> [Objective]:
Write out each line word for word. Drop pictures.

> [Source material]:
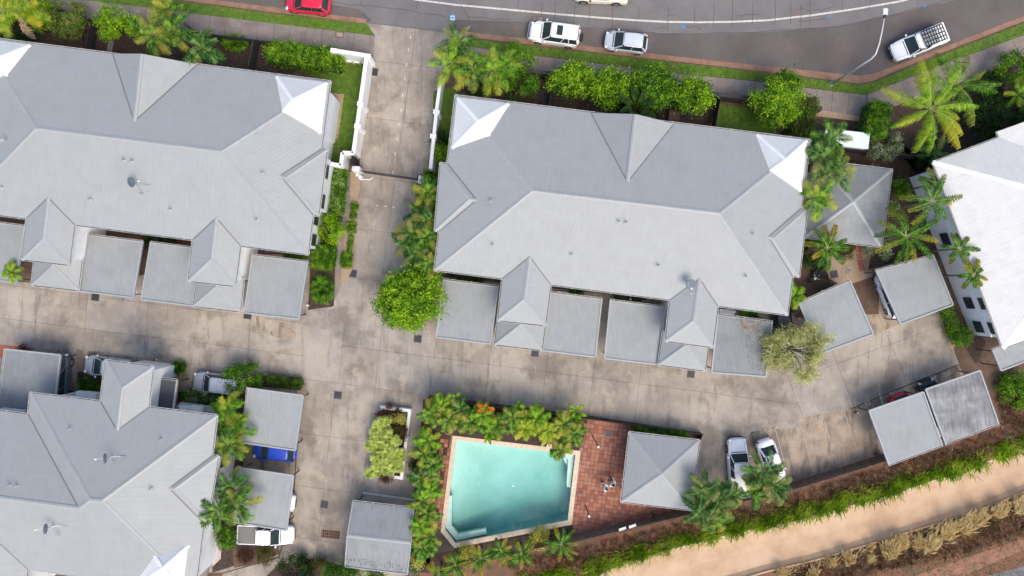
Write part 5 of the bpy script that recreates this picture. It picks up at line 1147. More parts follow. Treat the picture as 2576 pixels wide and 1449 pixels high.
car('white dual cab ute parked nose up beside the pool pavilion, palm fronds over its tray', 1859, 1178, 93, 5.6, 1.85, 1.8, 'ute', 'white', 'ute', 'utility_vehicle', extras=('cover', 'bullbar'))
car('white sedan half hidden by palms at the left end of the visitor bays', 1943, 1163, -71, 4.4, 1.7, 1.45, 'sedan', 'white', extras=('spoiler',))
car('blue hatchback poking out below the carport', 688, 1137, 180 - 5, 4.1, 1.7, 1.45, 'hatch', 'blue')
car('white ute with flat tray cover at the lower edge of its carport', 668, 1346, -2, 5.2, 1.85, 1.7, 'ute', 'white', 'ute', 'utility_vehicle', extras=('flat_cover',))
car('white car whose nose just shows at the right edge of the lower left carport', 683, 1262, -7, 4.3, 1.75, 1.5, 'hatch', 'white')
car('pale silver wagon with roof bars, its tail under the bushy tree', 546, 966, 180 - 6, 4.75, 1.85, 1.75, 'suv', 'silver', 'wagon', 'station_wagon', extras=('bars',))
car('silver sedan with its tail hidden under the white porch roof', 268, 924, 180 - 7, 4.6, 1.8, 1.45, 'sedan', 'silver')
car('black four wheel drive standing mostly under the bluish carport', 143, 953, 86, 4.9, 1.9, 1.85, 'suv', 'grey', 'four wheel drive', 'four_wheel_drive', extras=('spare',))
car('white hatchback under the tilted carport beside the white building', 2246, 742, 112, 4.4, 1.8, 1.5, 'hatch', 'white')
car('red car whose tail just shows above the left carport of the pair', 2281, 1047, -70, 4.3, 1.75, 1.48, 'hatch', 'red')
car('black car showing between the touching pair of carports', 2353, 1014, 110, 4.6, 1.8, 1.5, 'hatch', 'black')
car('dark car glimpsed behind the pale wispy tree', 1972, 830, -84, 4.3, 1.75, 1.48, 'hatch', 'black')
car('grey car peeking out above the first carport of the middle block', 1414, 790, 83, 4.3, 1.7, 1.5, 'hatch', 'silver')
car('dark car with pale trim peeking out above the second carport of the middle block', 1598, 806, 83, 4.2, 1.7, 1.6, 'hatch', 'grey')
car('grey car peeking out above the leaf littered carport', 1826, 834, 83, 4.2, 1.7, 1.6, 'hatch', 'silver')
car('dark car with chrome trim peeking above the tilted carport', 2108, 776, 112, 4.4, 1.75, 1.5, 'hatch', 'black')
# motorbike
mt = thing('motorbike', 'black motorbike standing on the gravel beside the palm', 'motorbike', tuple(P(2050, 690, .06)), rz=math.radians(228))
def mp(n, fn, m, sm=False): mb = MB(); fn(mb); return link(n, mb.mesh(n, sm), mt, M[m])
for x in (-.68, .72):
    w = mp('wheel', lambda m: m.tube([(x, -.06, .31), (x, .06, .31)], .31, 18), 'tyre'); mb = MB(); mb.tube([(x, -.065, .31), (x, .065, .31)], .18, 12); link('rim', mb.mesh('rim'), w, M['rim'])
mp('tank', lambda m: m.tube([(.38, 0, .86), (.25, 0, .93), (.0, 0, .88), (-.15, 0, .80)], [.10, .20, .18, .10], 12), 'trimblk', True)
mp('seat', lambda m: m.tube([(-.12, 0, .80), (-.4, 0, .78), (-.75, 0, .86)], [.13, .16, .08], 10), 'charcoal', True)
mp('engine', lambda m: m.box((.08, 0, .45), (.45, .34, .38)), 'steel'); mp('fork', lambda m: [m.tube([(.74, s * .1, .32), (.46, s * .1, .98)], .03, 6) for s in (-1, 1)], 'steel')
mp('handlebar', lambda m: m.tube([(.36, -.36, 1.02), (.47, -.15, 1.04), (.47, .15, 1.04), (.36, .36, 1.02)], .022, 6), 'steel'); mp('headlight', lambda m: m.tube([(.5, 0, .92), (.66, 0, .90)], [.11, .09], 12), 'lamp')
mp('exhaust', lambda m: m.tube([(.1, -.2, .3), (-.3, -.22, .32), (-.8, -.24, .42)], [.04, .05, .06], 8), 'steel'); mp('fender', lambda m: m.box((-.7, 0, .66), (.5, .16, .04)), 'trimblk')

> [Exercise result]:
Write part 5 of the bpy script that recreates this picture. It picks up at line 1147. More parts follow. Treat the picture as 2576 pixels wide and 1449 pixels high.
car('white dual cab ute parked nose up beside the pool pavilion, palm fronds over its tray', 1859, 1178, 93, 5.6, 1.85, 1.8, 'ute', 'white', 'ute', 'utility_vehicle', extras=('cover', 'bullbar'))
car('white sedan half hidden by palms at the left end of the visitor bays', 1943, 1163, -71, 4.4, 1.7, 1.45, 'sedan', 'white', extras=('spoiler',))
car('blue hatchback poking out below the carport', 688, 1137, 180 - 5, 4.1, 1.7, 1.45, 'hatch', 'blue')
car('white ute with flat tray cover at the lower edge of its carport', 668, 1346, -2, 5.2, 1.85, 1.7, 'ute', 'white', 'ute', 'utility_vehicle', extras=('flat_cover',))
car('white car whose nose just shows at the right edge of the lower left carport', 683, 1262, -7, 4.3, 1.75, 1.5, 'hatch', 'white')
car('pale silver wagon with roof bars, its tail under the bushy tree', 546, 966, 180 - 6, 4.75, 1.85, 1.75, 'suv', 'silver', 'wagon', 'station_wagon', extras=('bars',))
car('silver sedan with its tail hidden under the white porch roof', 268, 924, 180 - 7, 4.6, 1.8, 1.45, 'sedan', 'silver')
car('black four wheel drive standing mostly under the bluish carport', 143, 953, 86, 4.9, 1.9, 1.85, 'suv', 'grey', 'four wheel drive', 'four_wheel_drive', extras=('spare',))
car('white hatchback under the tilted carport beside the white building', 2246, 742, 112, 4.4, 1.8, 1.5, 'hatch', 'white')
car('red car whose tail just shows above the left carport of the pair', 2281, 1047, -70, 4.3, 1.75, 1.48, 'hatch', 'red')
car('black car showing between the touching pair of carports', 2353, 1014, 110, 4.6, 1.8, 1.5, 'hatch', 'black')
car('dark car glimpsed behind the pale wispy tree', 1972, 830, -84, 4.3, 1.75, 1.48, 'hatch', 'black')
car('grey car peeking out above the first carport of the middle block', 1414, 790, 83, 4.3, 1.7, 1.5, 'hatch', 'silver')
car('dark car with pale trim peeking out above the second carport of the middle block', 1598, 806, 83, 4.2, 1.7, 1.6, 'hatch', 'grey')
car('grey car peeking out above the leaf littered carport', 1826, 834, 83, 4.2, 1.7, 1.6, 'hatch', 'silver')
car('dark car with chrome trim peeking above the tilted carport', 2108, 776, 112, 4.4, 1.75, 1.5, 'hatch', 'black')
# motorbike
mt = thing('motorbike', 'black motorbike standing on the gravel beside the palm', 'motorbike', tuple(P(2050, 690, .06)), rz=math.radians(228))
def mp(n, fn, m, sm=False): mb = MB(); fn(mb); return link(n, mb.mesh(n, sm), mt, M[m])
for x in (-.68, .72):
    w = mp('wheel', lambda m: m.tube([(x, -.06, .31), (x, .06, .31)], .31, 18), 'tyre'); mb = MB(); mb.tube([(x, -.065, .31), (x, .065, .31)], .18, 12); link('rim', mb.mesh('rim'), w, M['rim'])
mp('tank', lambda m: m.tube([(.38, 0, .86), (.25, 0, .93), (.0, 0, .88), (-.15, 0, .80)], [.10, .20, .18, .10], 12), 'trimblk', True)
mp('seat', lambda m: m.tube([(-.12, 0, .80), (-.4, 0, .78), (-.75, 0, .86)], [.13, .16, .08], 10), 'charcoal', True)
mp('engine', lambda m: m.box((.08, 0, .45), (.45, .34, .38)), 'steel'); mp('fork', lambda m: [m.tube([(.74, s * .1, .32), (.46, s * .1, .98)], .03, 6) for s in (-1, 1)], 'steel')
mp('handlebar', lambda m: m.tube([(.36, -.36, 1.02), (.47, -.15, 1.04), (.47, .15, 1.04), (.36, .36, 1.02)], .022, 6), 'steel'); mp('headlight', lambda m: m.tube([(.5, 0, .92), (.66, 0, .90)], [.11, .09], 12), 'lamp')
mp('exhaust', lambda m: m.tube([(.1, -.2, .3), (-.3, -.22, .32), (-.8, -.24, .42)], [.04, .05, .06], 8), 'steel'); mp('fender', lambda m: m.box((-.7, 0, .66), (.5, .16, .04)), 'trimblk')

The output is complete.